Попытка взглянуть на события новейшей истории с позиции вечных истин делает одной из центральных тем романа проблему соотношения времени эпического, библейского и времени обычного, каждодневного. Мерки времени эпического прикладываются к жизни Блюменфельда, и библейские притчи оказываются в тесной связи с событиями двадцатого века.
Пространство эпоса не только подчиняет себе время, но перерождает к вечному существованию и самих героев — циклическое возвращение к одним и тем же персонажам, неважно, живы они или нет, частичное смешение их черт, символически-неправдоподобные встречи и события — выводят повествование на уровень качественно иной. Здесь уже нет правды и неправды, а есть ощущение близости какой-то высшей истины, нащупываемой вслепую и всякий раз ускользающей.

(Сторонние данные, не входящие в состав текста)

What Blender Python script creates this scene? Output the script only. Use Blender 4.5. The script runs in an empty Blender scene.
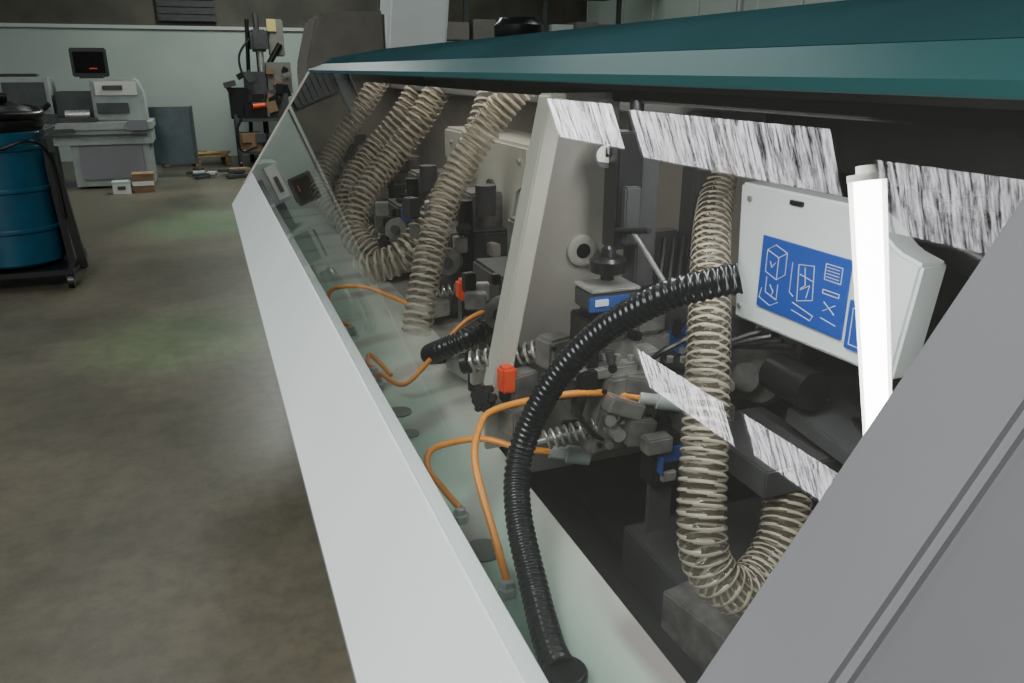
import bpy, bmesh, math, random
from mathutils import Vector, Matrix
random.seed(7)

# ---------------------------------------------------------------- materials
def mat(name, col, rough=.5, metal=0., noise=0., nscale=8., bump=0., alpha=None, spec=None, col2=None):
    m=bpy.data.materials.new(name); m.use_nodes=True
    nt=m.node_tree; b=nt.nodes['Principled BSDF']
    b.inputs['Roughness'].default_value=rough; b.inputs['Metallic'].default_value=metal
    b.inputs['Base Color'].default_value=(*col,1)
    if spec is not None: b.inputs['Specular IOR Level'].default_value=spec
    if alpha is not None: b.inputs['Alpha'].default_value=alpha
    tc=nt.nodes.new('ShaderNodeTexCoord')
    n=nt.nodes.new('ShaderNodeTexNoise'); n.inputs['Scale'].default_value=nscale; n.inputs['Detail'].default_value=6
    nt.links.new(tc.outputs['Object'],n.inputs['Vector'])
    if noise>0 or col2:
        r=nt.nodes.new('ShaderNodeValToRGB')
        c2=col2 if col2 else tuple(max(0,c*(1-noise)) for c in col)
        c1=col if col2 else tuple(min(1,c*(1+noise*.5)) for c in col)
        r.color_ramp.elements[0].position=.35; r.color_ramp.elements[0].color=(*c2,1)
        r.color_ramp.elements[1].position=.65; r.color_ramp.elements[1].color=(*c1,1)
        nt.links.new(n.outputs['Fac'],r.inputs['Fac']); nt.links.new(r.outputs['Color'],b.inputs['Base Color'])
    if bump>0:
        bn=nt.nodes.new('ShaderNodeBump'); bn.inputs['Strength'].default_value=bump; bn.inputs['Distance'].default_value=.01
        nt.links.new(n.outputs['Fac'],bn.inputs['Height']); nt.links.new(bn.outputs['Normal'],b.inputs['Normal'])
    return m

def emis(name,col,strength):
    m=bpy.data.materials.new(name); m.use_nodes=True
    nt=m.node_tree; nt.nodes.clear()
    o=nt.nodes.new('ShaderNodeOutputMaterial'); e=nt.nodes.new('ShaderNodeEmission')
    e.inputs[0].default_value=(*col,1); e.inputs[1].default_value=strength
    nt.links.new(e.outputs[0],o.inputs[0]); return m

M={}
M['white']=mat('painted_white',(.83,.89,.89),.35,noise=.04,nscale=3)
M['frame']=mat('painted_light_grey',(.20,.20,.215),.42,noise=.06,nscale=4)
M['frame2']=mat('painted_mid_grey',(.15,.15,.165),.45,noise=.08,nscale=4)
M['cream']=mat('cream_enamel',(.54,.52,.46),.45,noise=.08,nscale=6)
M['plate']=mat('grey_enamel',(.31,.29,.265),.5,noise=.12,nscale=5)
M['teal']=mat('teal_dark_paint',(.026,.066,.074),.6,noise=.15,nscale=2,spec=.0)
M['tealgloss']=mat('teal_gloss_edge',(.035,.105,.11),.45,noise=.1,nscale=2,spec=.1)
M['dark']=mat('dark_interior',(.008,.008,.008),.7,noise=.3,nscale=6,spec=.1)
M['darkgrey']=mat('dark_grey_casting',(.055,.055,.058),.5,noise=.25,nscale=10)
M['midgrey']=mat('cast_metal_grey',(.22,.21,.20),.4,metal=.4,noise=.4,nscale=24)
M['steel']=mat('machined_steel',(.55,.54,.52),.3,metal=.7,noise=.25,nscale=30)
M['black']=mat('black_plastic',(.010,.010,.011),.3)
M['blackhose']=mat('black_hose_rubber',(.007,.009,.012),.25)
M['red']=mat('orange_red_plastic',(.80,.08,.02),.4)
M['orange']=mat('orange_air_tube',(.80,.29,.035),.3)
M['blue']=mat('blue_label',(.014,.075,.42),.4)
M['bluedk']=mat('blue_plate',(.02,.07,.28),.4,noise=.2)
M['labelwhite']=mat('label_ink_white',(.6,.68,.8),.5)
M['ridge']=mat('clear_hose_spiral',(.52,.46,.36),.15,alpha=.75,noise=.1,nscale=30)
M['valley']=mat('clear_hose_wall',(.20,.165,.11),.08,alpha=.24,noise=.2,nscale=20)
M['connector']=mat('grey_fitting',(.42,.47,.45),.3)
M['gdisc']=mat('grey_disc',(.13,.17,.155),.5)
M['dial']=mat('dial_face',(.7,.7,.66),.4)
M['vacblue']=mat('vacuum_blue',(.009,.075,.135),.35,noise=.15)
M['beige']=mat('beige_housing',(.17,.16,.14),.5,noise=.12)
M['bench']=mat('bench_grey',(.30,.34,.32),.5,noise=.1)
M['benchd']=mat('bench_dark',(.05,.06,.06),.5,noise=.2)
M['wood']=mat('pallet_wood',(.30,.20,.11),.8,noise=.4,nscale=15)
M['card']=mat('cardboard',(.22,.135,.075),.8,noise=.15)
M['paper']=mat('paper_white',(.6,.6,.56),.7)
M['yellow']=mat('yellow_paint',(.5,.42,.15),.5)
M['screen']=mat('dark_panel',(.045,.065,.075),.35,noise=.2)

def table_mat():
    m=mat('green_lit_table_laminate',(.44,.56,.50),.32)
    nt=m.node_tree; b=nt.nodes['Principled BSDF']
    tc=nt.nodes.new('ShaderNodeTexCoord'); mp=nt.nodes.new('ShaderNodeMapping')
    mp.inputs['Location'].default_value=(-.75,-.55,0)
    mp.inputs['Scale'].default_value=(1,.7,1)
    w=nt.nodes.new('ShaderNodeTexWave'); w.wave_type='RINGS'; w.rings_direction='Z'
    w.inputs['Scale'].default_value=1.7; w.inputs['Distortion'].default_value=3.2; w.inputs['Detail'].default_value=3; w.inputs['Detail Scale'].default_value=.6
    # base: grey-cream, with green light near the operator edge painted into the colour
    sx=nt.nodes.new('ShaderNodeSeparateXYZ'); nt.links.new(tc.outputs['Object'],sx.inputs[0])
    mr=nt.nodes.new('ShaderNodeMapRange'); mr.inputs[1].default_value=.34; mr.inputs[2].default_value=.50
    nt.links.new(sx.outputs[0],mr.inputs[0])
    base=nt.nodes.new('ShaderNodeMixRGB'); base.inputs[1].default_value=(.40,.64,.53,1); base.inputs[2].default_value=(.56,.58,.52,1)
    nt.links.new(mr.outputs[0],base.inputs[0])
    r=nt.nodes.new('ShaderNodeValToRGB'); e=r.color_ramp.elements
    e[0].position=.70; e[0].color=(0,0,0,1); e[1].position=.95; e[1].color=(1,1,1,1)
    n=nt.nodes.new('ShaderNodeTexNoise'); n.inputs['Scale'].default_value=4
    rn=nt.nodes.new('ShaderNodeValToRGB'); rn.color_ramp.elements[0].position=.40; rn.color_ramp.elements[1].position=.60
    rn.color_ramp.elements[1].color=(.85,.85,.85,1)
    mul=nt.nodes.new('ShaderNodeMath'); mul.operation='MULTIPLY'
    mx=nt.nodes.new('ShaderNodeMixRGB'); mx.inputs['Color2'].default_value=(.30,.26,.255,1)
    nt.links.new(tc.outputs['Object'],mp.inputs[0]); nt.links.new(mp.outputs[0],w.inputs['Vector'])
    nt.links.new(w.outputs['Fac'],r.inputs[0]); nt.links.new(tc.outputs['Object'],n.inputs['Vector'])
    nt.links.new(n.outputs['Fac'],rn.inputs[0]); nt.links.new(rn.outputs[0],mul.inputs[0]); nt.links.new(r.outputs[0],mul.inputs[1])
    nt.links.new(mul.outputs[0],mx.inputs['Fac']); nt.links.new(base.outputs[0],mx.inputs['Color1'])
    nt.links.new(mx.outputs[0],b.inputs['Base Color'])
    return m
M['table']=table_mat()

def glass_mat():
    m=bpy.data.materials.new('acrylic_cover'); m.use_nodes=True
    nt=m.node_tree; nt.nodes.clear()
    o=nt.nodes.new('ShaderNodeOutputMaterial'); mix=nt.nodes.new('ShaderNodeMixShader')
    t=nt.nodes.new('ShaderNodeBsdfTransparent'); t.inputs[0].default_value=(.93,.96,.95,1)
    g=nt.nodes.new('ShaderNodeBsdfGlossy'); g.inputs['Roughness'].default_value=.012
    fr=nt.nodes.new('ShaderNodeFresnel'); fr.inputs['IOR'].default_value=1.5
    mu=nt.nodes.new('ShaderNodeMath'); mu.operation='MULTIPLY'; mu.inputs[1].default_value=1.7
    df=nt.nodes.new('ShaderNodeBsdfDiffuse'); df.inputs[0].default_value=(.7,.68,.64,1)
    m2=nt.nodes.new('ShaderNodeMixShader'); m2.inputs[0].default_value=.022
    nt.links.new(t.outputs[0],m2.inputs[1]); nt.links.new(df.outputs[0],m2.inputs[2])
    nt.links.new(fr.outputs[0],mu.inputs[0]); nt.links.new(mu.outputs[0],mix.inputs[0])
    nt.links.new(m2.outputs[0],mix.inputs[1]); nt.links.new(g.outputs[0],mix.inputs[2])
    nt.links.new(mix.outputs[0],o.inputs[0]); return m
M['glass']=glass_mat()

def sleeve_mat():
    m=bpy.data.materials.new('frosted_lamp_sleeve'); m.use_nodes=True
    nt=m.node_tree; nt.nodes.clear()
    o=nt.nodes.new('ShaderNodeOutputMaterial'); mix=nt.nodes.new('ShaderNodeMixShader'); mix.inputs[0].default_value=.35
    t=nt.nodes.new('ShaderNodeBsdfTransparent'); t.inputs[0].default_value=(.97,.97,.97,1)
    d=nt.nodes.new('ShaderNodeBsdfTranslucent'); d.inputs[0].default_value=(.9,.9,.88,1)
    nt.links.new(t.outputs[0],mix.inputs[1]); nt.links.new(d.outputs[0],mix.inputs[2]); nt.links.new(mix.outputs[0],o.inputs[0]); return m
M['sleeve']=sleeve_mat()

def skylight_mat(name,strength):
    m=bpy.data.materials.new(name); m.use_nodes=True
    nt=m.node_tree; nt.nodes.clear()
    o=nt.nodes.new('ShaderNodeOutputMaterial'); e=nt.nodes.new('ShaderNodeEmission')
    tc=nt.nodes.new('ShaderNodeTexCoord'); mp=nt.nodes.new('ShaderNodeMapping'); mp.inputs['Scale'].default_value=(1.3,15,1)
    mp.inputs['Rotation'].default_value=(0,0,.05)
    n=nt.nodes.new('ShaderNodeTexNoise'); n.inputs['Scale'].default_value=1.7; n.inputs['Detail'].default_value=8; n.inputs['Roughness'].default_value=.85
    r=nt.nodes.new('ShaderNodeValToRGB'); el=r.color_ramp.elements
    el[0].position=.44; el[0].color=(.0,.0,.0,1); el[1].position=.58; el[1].color=(.96,.95,1,1)
    nt.links.new(tc.outputs['Object'],mp.inputs[0]); nt.links.new(mp.outputs[0],n.inputs['Vector'])
    nt.links.new(n.outputs['Fac'],r.inputs[0]); nt.links.new(r.outputs[0],e.inputs[0])
    e.inputs[1].default_value=strength
    nt.links.new(e.outputs[0],o.inputs[0]); return m
M['sky']=skylight_mat('dirty_corrugated_skylight',14)
M['sky2']=skylight_mat('dirty_corrugated_skylight_bright',25)

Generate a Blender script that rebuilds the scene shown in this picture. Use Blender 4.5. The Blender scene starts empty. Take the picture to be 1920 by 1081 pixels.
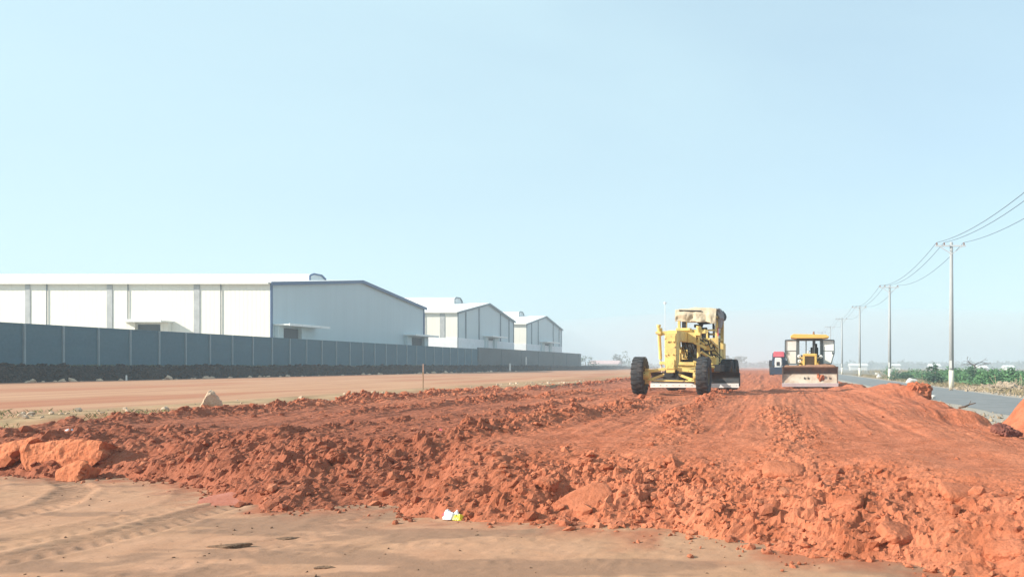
import bpy, bmesh, math, random
import numpy as np
from mathutils import Vector, Matrix, Euler

R = math.radians
random.seed(7)
S = bpy.context.scene
COL = S.collection

# ------------------------------------------------------------------ camera
CAMZ, FPX = 1.6, 1507.0          # eye height (m), focal length in photo pixels
cam = bpy.data.cameras.new('camera')
cam_o = bpy.data.objects.new('camera', cam); COL.objects.link(cam_o)
cam_o.location = (0, 0, CAMZ)
cam_o.rotation_euler = (R(90), 0, 0)
cam.sensor_fit = 'HORIZONTAL'; cam.sensor_width = 36.0
cam.lens = 36.0 * FPX / 1920.0
cam.shift_x = -490.0 / 1920.0
cam.shift_y = 144.5 / 1920.0
cam.clip_start = 0.05; cam.clip_end = 8000
S.camera = cam_o

# ------------------------------------------------------------------ sky, sun
SUN_EL = R(27); SUN_DIR = Vector((-0.91, -0.42, 0)).normalized()
world = bpy.data.worlds.new('World'); S.world = world
world.use_nodes = True
wn = world.node_tree
bg = wn.nodes['Background']
sky = wn.nodes.new('ShaderNodeTexSky')
sky.sky_type = 'NISHITA'; sky.sun_disc = False
sky.sun_elevation = SUN_EL
sky.sun_rotation = math.atan2(SUN_DIR.x, SUN_DIR.y)
sky.air_density = 1.0; sky.dust_density = 1.5; sky.ozone_density = 1.0; sky.altitude = 0
veil = wn.nodes.new('ShaderNodeMix'); veil.data_type = 'RGBA'     # thin high haze evens out the clear sky
cl = wn.nodes.new('ShaderNodeTexNoise'); cl.inputs['Scale'].default_value = 1.3; cl.inputs['Detail'].default_value = 5; cl.inputs['Distortion'].default_value = .4
tc = wn.nodes.new('ShaderNodeTexCoord'); mpw = wn.nodes.new('ShaderNodeMapping'); mpw.inputs['Scale'].default_value = (1, 1, 3.5)
wn.links.new(tc.outputs['Generated'], mpw.inputs[0]); wn.links.new(mpw.outputs[0], cl.inputs['Vector'])
clr = wn.nodes.new('ShaderNodeMapRange'); clr.inputs[1].default_value = .3; clr.inputs[2].default_value = .7; clr.inputs[3].default_value = .56; clr.inputs[4].default_value = .76
wn.links.new(cl.outputs['Fac'], clr.inputs[0]); sx = wn.nodes.new('ShaderNodeSeparateXYZ'); wn.links.new(tc.outputs['Generated'], sx.inputs[0])     # milkier towards the sun's side
gl_ = wn.nodes.new('ShaderNodeMath'); gl_.operation = 'MULTIPLY_ADD'; gl_.use_clamp = True; wn.links.new(sx.outputs[0], gl_.inputs[0]); gl_.inputs[1].default_value = -.30
wn.links.new(clr.outputs[0], gl_.inputs[2]); wn.links.new(gl_.outputs[0], veil.inputs[0])
wn.links.new(sky.outputs[0], veil.inputs[6]); veil.inputs[7].default_value = (3.15, 4.30, 4.70, 1)
wn.links.new(veil.outputs[2], bg.inputs[0])
bg.inputs[1].default_value = 0.13
sun = bpy.data.lights.new('sun', 'SUN'); sun_o = bpy.data.objects.new('sun', sun); COL.objects.link(sun_o)
sv = Vector((SUN_DIR.x * math.cos(SUN_EL), SUN_DIR.y * math.cos(SUN_EL), math.sin(SUN_EL)))
sun_o.rotation_euler = sv.to_track_quat('Z', 'Y').to_euler()
sun_o.location = sv * 50
sun.energy = 4.8; sun.angle = R(0.53); sun.color = (1.0, 0.93, 0.82)
S.view_settings.view_transform = 'Standard'
try: S.view_settings.look = 'None'
except Exception: pass
S.view_settings.gamma = 1.0; S.view_settings.exposure = 0.74
S.render.engine = 'CYCLES'
S.cycles.use_denoising = True
S.cycles.max_bounces = 6; S.cycles.volume_bounces = 1

# ------------------------------------------------------------------ helpers
def put(px, py, Y):
    """photo pixel at depth Y -> point in the place"""
    return Vector(((px - 1450) / FPX * Y, Y, CAMZ + (685 - py) / FPX * Y))

def tag(o, label=None, cat=None, group=None, kind=None):
    if label: o['label'] = label
    if cat: o['category'] = cat
    if group: o['group'] = group
    if kind: o['kind'] = kind
    return o

def empty(name, loc=(0, 0, 0), rz=0.0):
    o = bpy.data.objects.new(name, None); COL.objects.link(o)
    o.location = loc; o.rotation_euler = (0, 0, rz); o.empty_display_size = 0.3
    return o

def link_mesh(name, me, parent=None):
    o = bpy.data.objects.new(name, me); COL.objects.link(o)
    if parent is not None: o.parent = parent
    return o

def np_mesh(name, V, F, mat=None, smooth=True, parent=None):
    """V (n,3); F (m,k) with constant k"""
    V = np.asarray(V, np.float32); F = np.asarray(F, np.int32)
    me = bpy.data.meshes.new(name)
    me.vertices.add(len(V)); me.vertices.foreach_set('co', V.ravel())
    k = F.shape[1]
    me.loops.add(F.size); me.loops.foreach_set('vertex_index', F.ravel())
    me.polygons.add(len(F))
    me.polygons.foreach_set('loop_start', np.arange(0, F.size, k, dtype=np.int32))
    me.polygons.foreach_set('loop_total', np.full(len(F), k, np.int32))
    me.polygons.foreach_set('use_smooth', np.full(len(F), smooth, bool))
    me.update(calc_edges=True)
    if mat: me.materials.append(mat)
    return link_mesh(name, me, parent)

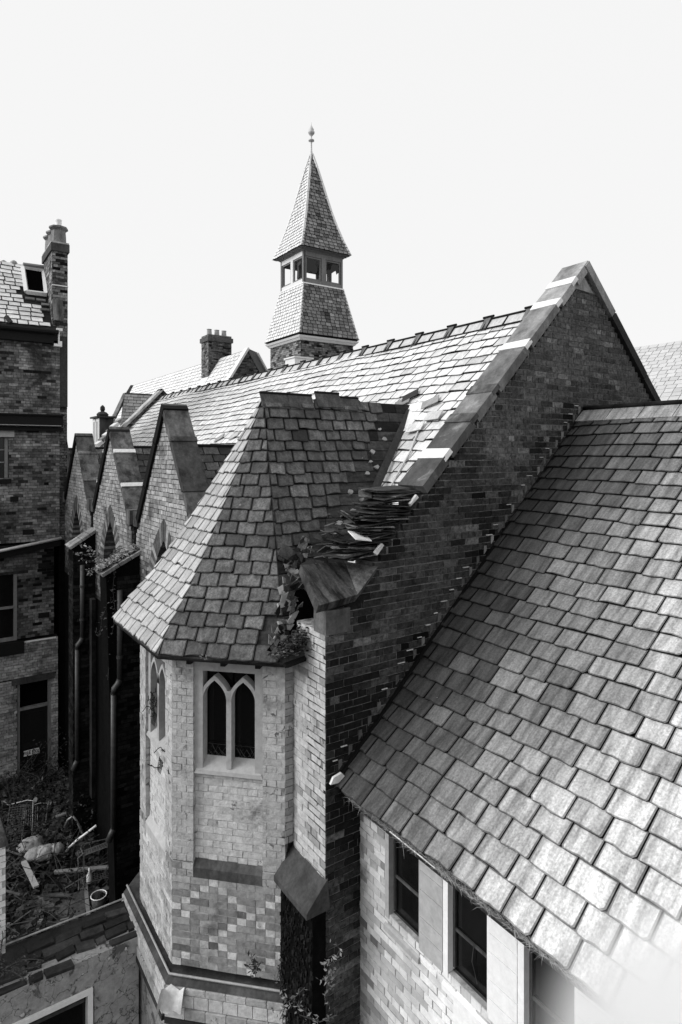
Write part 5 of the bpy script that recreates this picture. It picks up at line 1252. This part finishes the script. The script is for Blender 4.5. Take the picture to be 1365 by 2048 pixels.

Дано ли “маленькому человеку” Блюменфельду из местечка Колодеж близ Дрогобыча понять, кем, какими силами и с каким потаенным смыслом совершалось все то, чему он был свидетелем и участником, и кто виноват, что, отбыв на минеральные воды, Сарра Блюменфельд с детьми вместо того попала в газовую камеру Освенцима? Этого мы так и не узнаем.
Традиционные догмы, привитые в детстве, не справляются и не в силах помочь герою в осмыслении происходящего. И как это ни богохульно, он вынужден признать, что “мир имеет, пусть Творец не обижается, много пустот и трещин”. И вот исток еще одной его (и не только его) драмы: какой выбрать вариант — признать, что мир несовершенен, — или что Природа, создавшая жизнь, забыла объяснить нам способ ее употребления? “Если у Господа были бы окна, стекла в них давно бы вышибли” — такой эпиграф ставит Вагенштайн к Житию Исаака Блюменфельда. Да и сам Блюменфельд, в очередной раз отчаиваясь постичь Божий промысел, восклицает: “Шепнул бы Ты, что ли, где Твои окна?”. А затем снова пытается понять сокрытую молчащим Господом логику.
“А вдруг! именно в поиске, а не в находке и есть тот самый божественный промысел?” — осеняет Исаака. Ведь поиск — это и есть отказ от всяких догм, поиск — это еще только изучение азбуки “какой-то новой, еще ненаписанной Торы, с новой книгой Моисеевой “Исход”, повествующей о том, как человечество прошло чрез муки сегодняшней пустыни и достигло, наконец, земли Обетованной и благословенного Ханаана будущего”.
Роман Вагенштайна достигает заданной названием высоты — новейшая история и вправду должна войти в какую-то будущую неведомую Тору или какую иную неведомую книгу. Частный факт жизни Исаака Блюменфельда передает гораздо больше, чем одну человеческую судьбу. Обилие “родин”, по сути, равно их отсутствию, и Блюменфельд на самом деле до боли типичен и интернационален. И вслед за Исааком миллионы людей десятков национальностей могли бы повторить его излюбленную фразу: “Я лично никогда не имел интереса к политике, как раз наоборот, — политика интересовалась мной…”
Тогда, из этой будущей книги, наверно, станет ясно, что же помешало “прекратить подготовку к войнам, которые никогда не наступят”, и куда подевался “небывалый расцвет культурного развития” (В. Оствальд) и что мешало Исааку Блюменфельду растить детей и шить костюмы в ателье своего отца, что в местечке Колодеж близ Дрогобыча. А также почему раввин Бендавид предложил как модель грандиозного памятника гуманизму двадцатого века штампованную алюминиевую пуговицу с лагерной робы.
Пока же у нас есть “Пятикнижие Исааково” — произведение не менее ценное, оттого что не дает ответов на поставленные вопросы. Анжел Вагенштайн берет на себя смелость утверждать намного более существенную для нашего времени формулу: “Жизнь нам дана, чтобы жить, так и будем жить, а по-другому нельзя”.